Many other tasks were completed during the day in order to be ready for the 7:30 performance time for what would be the Songsters first presentation of the tour.

Each new day provided special opportunities for ministry. Whether it was singing and ministering to John Banks, the mayor of Auckland, who is a Christian, or singing in “Te Papa” the National Anthem of New Zealand, the songsters seized the day and took advantage of each chance to present the Gospel story to any and all who would listen.

There were also several mall and outdoor shopping street presentations including one that could be called the “Umbrellas of Whangarei” performance, where the Songsters had to raise and lower their umbrellas periodically due to several rain showers passing over the area.

There were many highlights of the tour. One of the most notable, I believe, was the behavior and spiritual maturity demonstrated by the members of the songsters age 25 and under—approximately one third of the touring party, many in their first international tour.

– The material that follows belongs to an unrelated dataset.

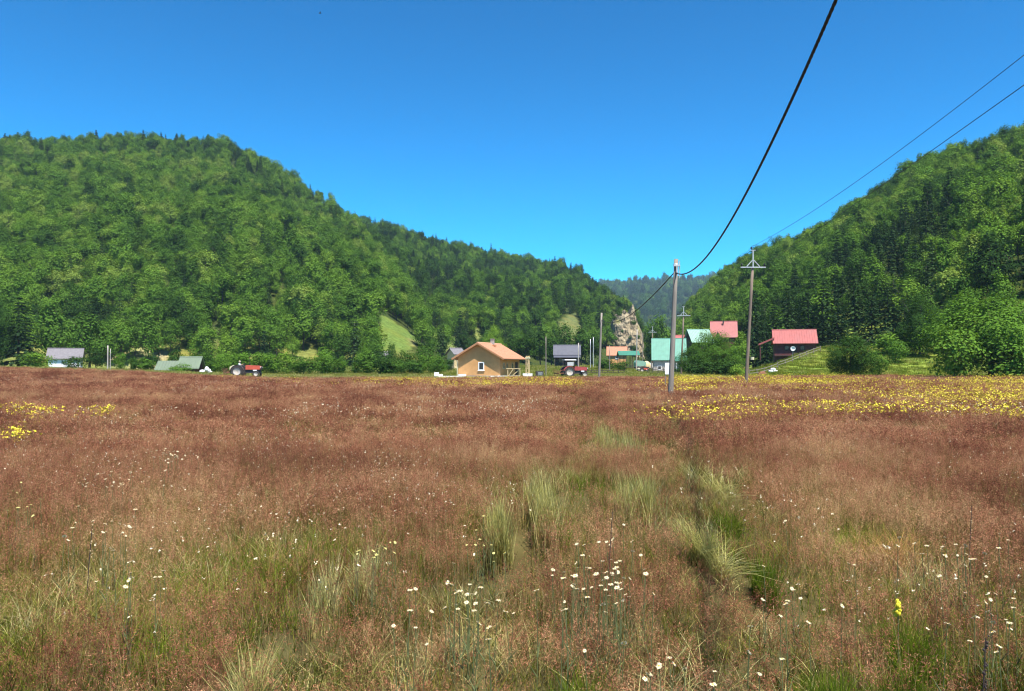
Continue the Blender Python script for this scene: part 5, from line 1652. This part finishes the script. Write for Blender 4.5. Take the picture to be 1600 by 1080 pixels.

Their interaction with and positive influence on the Salvationist young people of New Zealand was demonstrated, for example, during the Saturday and Sunday morning spent at the Palmerston North Corps. Following the Saturday night concert, the corps’ youth group staged a coffeehouse concert with the young people of the Tab Songsters in attendance. From all reports, it was a great evening of fun and fellowship.

Following the Sunday morning worship service, as the songsters were leaving the Palmerston North Corps on the bus for Wellington City, the songsters learned that two 16-year-old members of the corps’ youth group approached their songster leader, asking if they could become members of the songsters. These two young people will be 20 years younger than the next oldest songster in the group.

A special highlight of the concert program was Amber Peacock’s singing of “By the Way of the Cross.” Following the concert programs many in the audiences made mention of the song and the strong impact it made on them.

Special mention needs to be made of Hunt’s leadership of the songsters. He has grown into a very fine choral conductor, placing his personal stamp on the songster’s style of presentation. His desire for the message to always be foremost in every presentation made by the songsters was always apparent during the tour.

All through the tour, the songsters felt the power of the prayer support group back at the Tab. This group, organized by Lt. Colonels LeRoy and Lou Pedersen, upheld the songsters during the very busy schedule when fatigue and illness were at their highest. This was especially apparent during the final concert presentation in Wellington City when the songsters seemed to gain fresh energy and strength for the program.

The songsters were in awe of the beauty of New Zealand. But the warmth and beauty of the people of New Zealand will be what is long remembered. As seems always the case, the lifelong friendships formed will be what made this tour so special.